Beware the culture warriors of social media
The news media in the Western world remain dominated by newspapers, magazines and broadcasters still known as the mainstream. The most vivid proof of their continued reign over public opinion is in the figure of U.S. President Donald Trump, whose repeated attacks on “failing” publications like the New York Times and the Washington Post as “enemies of the people” is a backhanded tribute to their continued power. Still, the dominance of the old media is under threat from the new. Trump has more than 55 million followers on Twitter, which he uses as his personal channel to fire up Americans - a vastly sped-up version of FDR’s fireside chats during the Great Depression and World War Two.
And these new media channels now threaten to overcome that dominance. They bring voices from every part of the political and social spectrum in a fashion more intimate, direct and demotic than the mainstream - which is generally careful not to offend, to eschew profanity, to balance one view with another. Perhaps most importantly, the new platforms bring voices which claim to have been suppressed in the traditional media because they are too far-right, too incorrect, too inappropriate, but which flourish online.

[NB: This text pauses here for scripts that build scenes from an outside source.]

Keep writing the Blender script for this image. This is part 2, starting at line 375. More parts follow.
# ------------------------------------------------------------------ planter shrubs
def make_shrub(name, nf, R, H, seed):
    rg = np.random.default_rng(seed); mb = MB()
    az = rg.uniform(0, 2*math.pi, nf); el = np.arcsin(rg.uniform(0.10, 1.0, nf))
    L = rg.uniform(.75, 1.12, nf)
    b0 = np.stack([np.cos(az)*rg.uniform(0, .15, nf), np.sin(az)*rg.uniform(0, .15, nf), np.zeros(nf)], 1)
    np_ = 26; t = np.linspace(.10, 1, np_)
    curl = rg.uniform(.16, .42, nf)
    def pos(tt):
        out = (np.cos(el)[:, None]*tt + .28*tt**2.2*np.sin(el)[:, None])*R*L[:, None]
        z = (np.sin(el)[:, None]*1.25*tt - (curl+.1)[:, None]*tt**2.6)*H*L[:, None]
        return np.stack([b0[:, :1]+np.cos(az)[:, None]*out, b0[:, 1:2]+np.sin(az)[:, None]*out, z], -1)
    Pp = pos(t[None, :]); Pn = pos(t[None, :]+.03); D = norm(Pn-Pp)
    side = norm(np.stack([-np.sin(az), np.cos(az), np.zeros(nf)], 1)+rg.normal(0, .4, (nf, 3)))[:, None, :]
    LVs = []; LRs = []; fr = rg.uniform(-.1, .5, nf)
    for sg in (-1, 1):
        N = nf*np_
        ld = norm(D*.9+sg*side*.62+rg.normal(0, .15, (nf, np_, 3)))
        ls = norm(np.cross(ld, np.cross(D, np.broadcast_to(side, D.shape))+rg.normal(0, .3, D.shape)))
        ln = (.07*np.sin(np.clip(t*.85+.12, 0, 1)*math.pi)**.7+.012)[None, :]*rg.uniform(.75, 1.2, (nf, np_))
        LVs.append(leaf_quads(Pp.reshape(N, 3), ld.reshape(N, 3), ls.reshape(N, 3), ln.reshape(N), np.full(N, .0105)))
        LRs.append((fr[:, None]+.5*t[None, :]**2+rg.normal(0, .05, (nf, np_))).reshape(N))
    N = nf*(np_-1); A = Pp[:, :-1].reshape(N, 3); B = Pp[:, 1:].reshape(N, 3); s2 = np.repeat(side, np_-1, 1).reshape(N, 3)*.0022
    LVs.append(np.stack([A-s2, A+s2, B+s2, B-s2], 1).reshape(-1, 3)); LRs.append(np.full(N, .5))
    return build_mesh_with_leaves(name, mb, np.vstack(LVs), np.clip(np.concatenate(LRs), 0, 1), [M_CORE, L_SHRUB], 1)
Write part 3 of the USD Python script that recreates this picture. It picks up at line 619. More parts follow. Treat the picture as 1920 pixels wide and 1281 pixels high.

A remarkable radio documentary - “Right Click” - aired on BBC Radio 4 this week, revealed a world of British activists whose already-large reach is growing, and who see themselves as the voices of the voiceless, the powers of the powerless. I say “revealed” because it was revealed to me, and no doubt to others in the mainstream media and their (often declining) audiences, while they are already part of the news and opinion ecology of many of the young. According to “Right Click,” they are part of “a huge new political movement” whose members consider traditional media to be the enemy and see themselves as warriors in a culture war. In the UK, where most journalists’ default position is contempt for Trump, the new voices are fans, supporters and defenders and defenders of the right, and see the U.S. president’s enemies as their own. One of the movement’s leaders is Paul Joseph Watson, 36, from the depressed former steel capital of Sheffield. He took to YouTube in 2011 and his earnings from his more than 1.4 million subscribers and close to 327 million video views are estimated at around $10,000 a month. That’s likely a large underestimate of his total take: “Right Click” reports that Watson, who started broadcasting from his mother’s basement, now has a very big flat in London.
Watson launches himself against such targets as the Harry Potter creator J. K. Rowling, showing pictures of her three “mansions” - in the Scottish Highlands, in Edinburgh and in Tasmania - and mocking her for calling for the U.K. to welcome more migrants, while hosting none of them in her homes. Watson defends the pro-Trump actor James Woods, who was temporarily shut out of Twitter in September for posting a satirical meme claiming that Democrats were advising them not to vote in next month’s midterm elections in order to increase the power of women’s vote - a claim, Watson said, which was an obvious joke that only a “complete idiot” would take seriously.
The status of the joke is central to this strain of politics (and politics, serious politics, it is). Mark Meechan, who works under the name of Count Dankula, posted in 2016 a video of his girlfriend’s pug dog sitting, with one paw held rigidly out from its body. The Count explained that he had taught the dog to give a stiff-armed Nazi salute in response to comments like “Sieg Heil” (Hail to victory) and “gas the Jews.”
For this Meechan was fined 800 ($1,045) for a contravention of the Communications Act in that he was “grossly offensive.” Losing his appeal in August, he raised nearly 200,000 from followers - and said he would rather go to prison than pay. He was not, he insisted, a racist. His action was a joke - first, on his girlfriend and, second, on everyone else.
Much of what I have seen and heard from these new world commentators I thought reasonable debate. Some share some of the ideas and aversions of more mainstream commentators, who insist they are “classical liberals.” Much of what they say and broadcast is akin to mere anti-political correctness, and the highlighting of cases where liberals object to conservative speakers being given a platform. But a Hitler-saluting pug? Doing his trick on the prompt to kill Jews? Shouldn’t that be banned? Unlike the United States, the U.K. doesn’t have the constitutionally-protected right to free speech that allows nearly all comments described as “hate.” I would follow the Americans in this.